Dear Editor:

Many in Wisconsin were disappointed that Congress did not restore wolves to state management under the recent federal budget bill. This means that wolves remain under the status of endangered species, APHIS cannot provide lethal controls for farm animal depredations, and a season cannot be held to reduce wolf numbers.

A panel of international experts has evaluated wolves, and finds it to be a "species of least concern." For comparison, the American Bison is rated as "near threatened". Wolves are not an endangered species, and never have been. The most widely distributed large predator, wolves continue to occupy 2/3 of their traditional areas.

While wolves were delisted, APHIS was able to provide lethal response, and we saw the farm depredations fall precipitously. While not a scientific measure of success, the depredation list may be one indication of progress under state wolf management.

In 2010, while wolves were under endangered species status and lethal controls were not allowed, there were 108 confirmed or probable wolf depredations for farms, pets, and hunting dogs. There were 16 harassment/threats, and 6 of these were human safety concerns.

Skip to 2012, the first year wolves were delisted and a lethal response was an option, and we see farm/pet/dog depredations fall to 63. The decline may have had nothing to do with wolf numbers, as the minimum overwinter wolf count (not the actual population, but the actual wolves seen by tracking) was 704 in 2010, and 815 in 2012. During 2012, we saw 32 harassment/threats, including 7 related to human safety.

In 2013, when the wolf count was down to 809 after the first hunting season, farm/pet/dog depredations remained steady at 65, while harassment/threats fell to 21, with 6 being related to human safety.

The last year lethal controls and a season were available (2014) saw depredations fall again, after a larger season take in the fall of 2013. The minimum wolf count was 660, and the farm/pet/dog depredations went down to 53, including 25 farm incidents. The harassment/threats were 16, with 5 being threats to human safety.

Finally, 2015 saw the wolves again under the endangered species act, and with a modest harvest the previous fall, the minimum count rose about 13% to 746. No lethal controls were available, and no harvest season in 2015. Confirmed and probable wolf depredations on farms, to pets, and to hunting dogs soared back up to 76, with 50 of these being farm depredations. Harassments and threats remained at 15, with 8 being threats to human safety.

What can individuals do to reverse the recent trend?

We can all communicate to our Congressional representatives to continue to seek ways to restore state management of wolves including a harvest season and lethal controls by APHIS. These methods have worked well in Idaho and Montana, which were given the authority to manage their wolves by Congress back in 2011. After 6 seasons of state management, their total wolf population has fallen by only 100 in both states.

The Wisconsin DNR accepts wolf sightings on their web page. If you see wolves or tracks, go to the DNR main page and type "wolf management" into the subject line. Click on the subject "submit a wolf sighting" and fill out the form. Your sighting will be used to direct tracking efforts, or be used as part of the minimum count (Dec. through March) if you are able to furnish evidence such as photos of animals or tracks. Be sure to include something to show track size.

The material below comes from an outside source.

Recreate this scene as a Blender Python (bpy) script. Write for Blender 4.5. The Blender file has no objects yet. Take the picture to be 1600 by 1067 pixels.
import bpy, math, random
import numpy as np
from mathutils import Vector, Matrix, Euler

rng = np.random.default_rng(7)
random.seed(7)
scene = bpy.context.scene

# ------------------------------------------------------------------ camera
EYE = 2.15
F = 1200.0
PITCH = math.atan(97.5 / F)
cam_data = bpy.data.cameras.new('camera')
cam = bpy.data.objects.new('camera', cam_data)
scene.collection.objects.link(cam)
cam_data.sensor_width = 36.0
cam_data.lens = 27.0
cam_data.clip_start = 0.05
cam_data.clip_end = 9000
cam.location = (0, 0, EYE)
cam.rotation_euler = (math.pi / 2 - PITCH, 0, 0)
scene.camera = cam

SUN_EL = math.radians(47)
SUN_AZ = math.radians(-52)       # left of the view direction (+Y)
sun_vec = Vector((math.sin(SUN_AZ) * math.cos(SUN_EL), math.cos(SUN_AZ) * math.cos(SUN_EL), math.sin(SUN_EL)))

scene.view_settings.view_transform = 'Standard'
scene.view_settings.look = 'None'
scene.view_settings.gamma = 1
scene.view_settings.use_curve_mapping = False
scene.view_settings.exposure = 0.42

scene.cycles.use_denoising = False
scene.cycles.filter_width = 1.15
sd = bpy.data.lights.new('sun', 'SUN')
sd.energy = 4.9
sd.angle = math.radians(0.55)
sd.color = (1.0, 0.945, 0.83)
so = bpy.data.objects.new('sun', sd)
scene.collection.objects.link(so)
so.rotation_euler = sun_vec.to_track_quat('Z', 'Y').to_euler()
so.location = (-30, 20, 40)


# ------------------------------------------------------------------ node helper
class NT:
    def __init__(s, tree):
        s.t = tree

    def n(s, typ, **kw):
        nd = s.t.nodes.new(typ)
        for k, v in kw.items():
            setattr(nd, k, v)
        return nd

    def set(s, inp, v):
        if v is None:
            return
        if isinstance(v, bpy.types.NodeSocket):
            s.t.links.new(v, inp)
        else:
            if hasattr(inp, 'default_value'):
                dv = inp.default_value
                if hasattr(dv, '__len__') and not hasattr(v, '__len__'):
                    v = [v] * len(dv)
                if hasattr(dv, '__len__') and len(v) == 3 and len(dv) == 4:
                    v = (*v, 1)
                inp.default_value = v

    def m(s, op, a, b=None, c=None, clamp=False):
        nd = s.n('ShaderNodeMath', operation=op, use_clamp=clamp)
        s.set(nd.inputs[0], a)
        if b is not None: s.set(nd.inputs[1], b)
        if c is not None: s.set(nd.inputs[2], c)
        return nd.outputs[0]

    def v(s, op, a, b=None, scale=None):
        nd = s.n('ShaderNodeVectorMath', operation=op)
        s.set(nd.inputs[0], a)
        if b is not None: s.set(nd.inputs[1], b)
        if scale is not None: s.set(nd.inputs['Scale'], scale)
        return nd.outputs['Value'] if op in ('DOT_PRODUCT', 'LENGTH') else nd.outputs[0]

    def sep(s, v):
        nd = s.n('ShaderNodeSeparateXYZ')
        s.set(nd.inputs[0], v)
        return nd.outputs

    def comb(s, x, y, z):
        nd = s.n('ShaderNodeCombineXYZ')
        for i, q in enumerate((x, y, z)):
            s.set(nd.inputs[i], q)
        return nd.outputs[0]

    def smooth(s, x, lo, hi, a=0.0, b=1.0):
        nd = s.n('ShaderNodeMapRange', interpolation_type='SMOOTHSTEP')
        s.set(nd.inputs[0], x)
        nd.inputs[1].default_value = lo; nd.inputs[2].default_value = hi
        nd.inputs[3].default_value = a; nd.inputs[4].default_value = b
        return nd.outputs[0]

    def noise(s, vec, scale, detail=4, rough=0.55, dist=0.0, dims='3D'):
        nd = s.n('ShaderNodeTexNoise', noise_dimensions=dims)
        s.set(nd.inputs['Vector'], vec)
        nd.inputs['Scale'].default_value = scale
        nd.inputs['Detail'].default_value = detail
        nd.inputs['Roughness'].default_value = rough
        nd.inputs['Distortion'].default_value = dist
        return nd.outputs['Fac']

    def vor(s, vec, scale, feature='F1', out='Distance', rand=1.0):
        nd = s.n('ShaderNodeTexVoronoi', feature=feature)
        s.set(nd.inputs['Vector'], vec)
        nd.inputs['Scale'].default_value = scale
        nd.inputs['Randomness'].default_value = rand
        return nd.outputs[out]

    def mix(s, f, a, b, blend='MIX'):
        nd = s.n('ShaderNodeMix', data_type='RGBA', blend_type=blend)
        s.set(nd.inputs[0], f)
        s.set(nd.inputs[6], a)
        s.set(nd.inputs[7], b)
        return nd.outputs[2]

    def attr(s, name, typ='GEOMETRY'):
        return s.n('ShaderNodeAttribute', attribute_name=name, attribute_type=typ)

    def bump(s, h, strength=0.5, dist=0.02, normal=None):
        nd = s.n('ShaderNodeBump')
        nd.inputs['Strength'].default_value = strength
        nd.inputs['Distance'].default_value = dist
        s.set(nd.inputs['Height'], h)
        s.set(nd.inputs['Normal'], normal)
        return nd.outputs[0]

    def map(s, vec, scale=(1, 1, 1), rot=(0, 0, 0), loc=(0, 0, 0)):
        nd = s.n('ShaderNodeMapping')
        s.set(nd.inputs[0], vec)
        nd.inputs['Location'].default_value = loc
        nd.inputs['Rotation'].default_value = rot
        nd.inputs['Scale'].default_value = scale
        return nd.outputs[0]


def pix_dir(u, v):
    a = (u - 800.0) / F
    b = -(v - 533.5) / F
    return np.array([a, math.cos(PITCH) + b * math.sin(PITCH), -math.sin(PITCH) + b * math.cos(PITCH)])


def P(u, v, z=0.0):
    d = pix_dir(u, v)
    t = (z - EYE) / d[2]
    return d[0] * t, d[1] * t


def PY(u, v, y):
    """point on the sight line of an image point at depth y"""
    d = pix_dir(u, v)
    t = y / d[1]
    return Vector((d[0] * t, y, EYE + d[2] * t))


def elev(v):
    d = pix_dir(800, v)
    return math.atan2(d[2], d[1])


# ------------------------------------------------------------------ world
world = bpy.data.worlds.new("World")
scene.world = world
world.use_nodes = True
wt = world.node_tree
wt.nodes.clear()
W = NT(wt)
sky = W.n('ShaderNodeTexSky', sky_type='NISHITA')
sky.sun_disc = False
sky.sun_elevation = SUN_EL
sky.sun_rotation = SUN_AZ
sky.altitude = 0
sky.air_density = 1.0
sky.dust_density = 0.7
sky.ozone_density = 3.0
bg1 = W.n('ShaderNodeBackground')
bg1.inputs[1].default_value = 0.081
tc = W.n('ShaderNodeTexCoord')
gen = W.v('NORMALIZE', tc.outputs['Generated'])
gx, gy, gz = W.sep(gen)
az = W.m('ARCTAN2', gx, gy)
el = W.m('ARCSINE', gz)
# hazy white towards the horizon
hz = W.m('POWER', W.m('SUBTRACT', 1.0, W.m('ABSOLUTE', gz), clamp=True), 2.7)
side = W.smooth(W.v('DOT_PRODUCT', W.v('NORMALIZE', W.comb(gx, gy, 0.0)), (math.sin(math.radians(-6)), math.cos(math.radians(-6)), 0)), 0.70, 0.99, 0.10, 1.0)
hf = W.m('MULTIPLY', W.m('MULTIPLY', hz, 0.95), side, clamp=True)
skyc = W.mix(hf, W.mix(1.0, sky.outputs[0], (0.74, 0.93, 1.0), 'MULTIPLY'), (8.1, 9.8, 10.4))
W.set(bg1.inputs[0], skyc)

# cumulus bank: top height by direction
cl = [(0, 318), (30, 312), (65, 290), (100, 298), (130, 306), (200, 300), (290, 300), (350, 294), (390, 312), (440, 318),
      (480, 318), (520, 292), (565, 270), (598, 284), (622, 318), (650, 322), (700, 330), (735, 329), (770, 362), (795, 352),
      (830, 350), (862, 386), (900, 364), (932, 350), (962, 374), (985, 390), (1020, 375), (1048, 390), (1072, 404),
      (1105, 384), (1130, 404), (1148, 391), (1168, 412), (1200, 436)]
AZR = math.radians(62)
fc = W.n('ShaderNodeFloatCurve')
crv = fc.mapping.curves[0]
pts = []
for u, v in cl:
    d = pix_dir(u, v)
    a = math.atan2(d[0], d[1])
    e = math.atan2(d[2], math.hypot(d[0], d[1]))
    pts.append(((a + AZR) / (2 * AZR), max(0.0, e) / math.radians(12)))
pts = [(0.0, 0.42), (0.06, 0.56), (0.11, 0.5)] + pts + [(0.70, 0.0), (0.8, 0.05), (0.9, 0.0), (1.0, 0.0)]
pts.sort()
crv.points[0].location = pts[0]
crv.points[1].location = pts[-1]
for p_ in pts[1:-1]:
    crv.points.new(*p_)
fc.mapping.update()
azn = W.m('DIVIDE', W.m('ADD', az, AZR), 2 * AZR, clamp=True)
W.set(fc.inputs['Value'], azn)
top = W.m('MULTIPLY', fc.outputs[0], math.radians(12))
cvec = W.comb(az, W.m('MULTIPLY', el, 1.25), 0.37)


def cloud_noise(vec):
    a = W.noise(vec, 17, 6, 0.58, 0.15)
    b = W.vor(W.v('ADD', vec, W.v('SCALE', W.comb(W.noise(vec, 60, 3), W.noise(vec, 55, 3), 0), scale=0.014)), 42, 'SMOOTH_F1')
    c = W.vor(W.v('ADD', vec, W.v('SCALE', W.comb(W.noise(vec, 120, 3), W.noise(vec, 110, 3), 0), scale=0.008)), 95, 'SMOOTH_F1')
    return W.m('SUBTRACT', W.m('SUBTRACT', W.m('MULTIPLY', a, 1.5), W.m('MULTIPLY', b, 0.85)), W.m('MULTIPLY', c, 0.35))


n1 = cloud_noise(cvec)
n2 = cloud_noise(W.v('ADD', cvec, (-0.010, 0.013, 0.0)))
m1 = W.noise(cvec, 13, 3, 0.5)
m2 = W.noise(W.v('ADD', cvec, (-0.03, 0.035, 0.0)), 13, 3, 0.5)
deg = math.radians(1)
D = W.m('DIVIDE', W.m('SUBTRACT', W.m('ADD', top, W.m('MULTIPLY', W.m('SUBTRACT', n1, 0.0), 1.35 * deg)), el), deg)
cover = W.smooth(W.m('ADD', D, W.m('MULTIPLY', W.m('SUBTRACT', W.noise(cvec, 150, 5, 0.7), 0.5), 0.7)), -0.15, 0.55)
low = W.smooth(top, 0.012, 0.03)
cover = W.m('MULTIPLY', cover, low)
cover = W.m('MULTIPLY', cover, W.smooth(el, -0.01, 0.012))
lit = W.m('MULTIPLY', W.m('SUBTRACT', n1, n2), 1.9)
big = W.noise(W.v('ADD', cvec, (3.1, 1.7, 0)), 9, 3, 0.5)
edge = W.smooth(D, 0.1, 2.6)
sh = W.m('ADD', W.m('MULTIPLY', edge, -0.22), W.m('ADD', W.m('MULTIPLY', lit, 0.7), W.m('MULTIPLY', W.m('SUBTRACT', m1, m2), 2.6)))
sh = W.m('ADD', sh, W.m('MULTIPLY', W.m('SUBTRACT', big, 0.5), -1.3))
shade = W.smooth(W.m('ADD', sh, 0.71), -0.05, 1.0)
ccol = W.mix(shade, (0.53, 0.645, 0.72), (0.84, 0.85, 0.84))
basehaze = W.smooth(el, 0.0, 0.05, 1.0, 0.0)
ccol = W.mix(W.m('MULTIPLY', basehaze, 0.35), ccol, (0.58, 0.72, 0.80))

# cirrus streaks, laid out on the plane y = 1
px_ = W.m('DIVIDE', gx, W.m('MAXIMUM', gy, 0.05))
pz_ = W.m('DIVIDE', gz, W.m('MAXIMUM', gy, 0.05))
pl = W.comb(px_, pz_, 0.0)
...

On the wolf management page, you will notice a listing of depredations. There is the dog page, the general depredations, and the map. Viewing the general depredation listing can be informative. The public can order the wildlife service's investigation form by contacting depredation staff

Do you know what to do if you suspect a wolf depredation? Call APHIS (1-800-228-1368 northern district; 1-800 433-0663 southern district) immediately. They should respond within 48 hours. Do what you can to preserve the evidence.

In addition to the Farm Bureau and Farmer's Union, thirty-three county boards have now approved resolutions to reduce the wolf population. There must be some middle ground to this issue so that a limited number of wolves can live in peace in WI. We hope you will decide to get involved.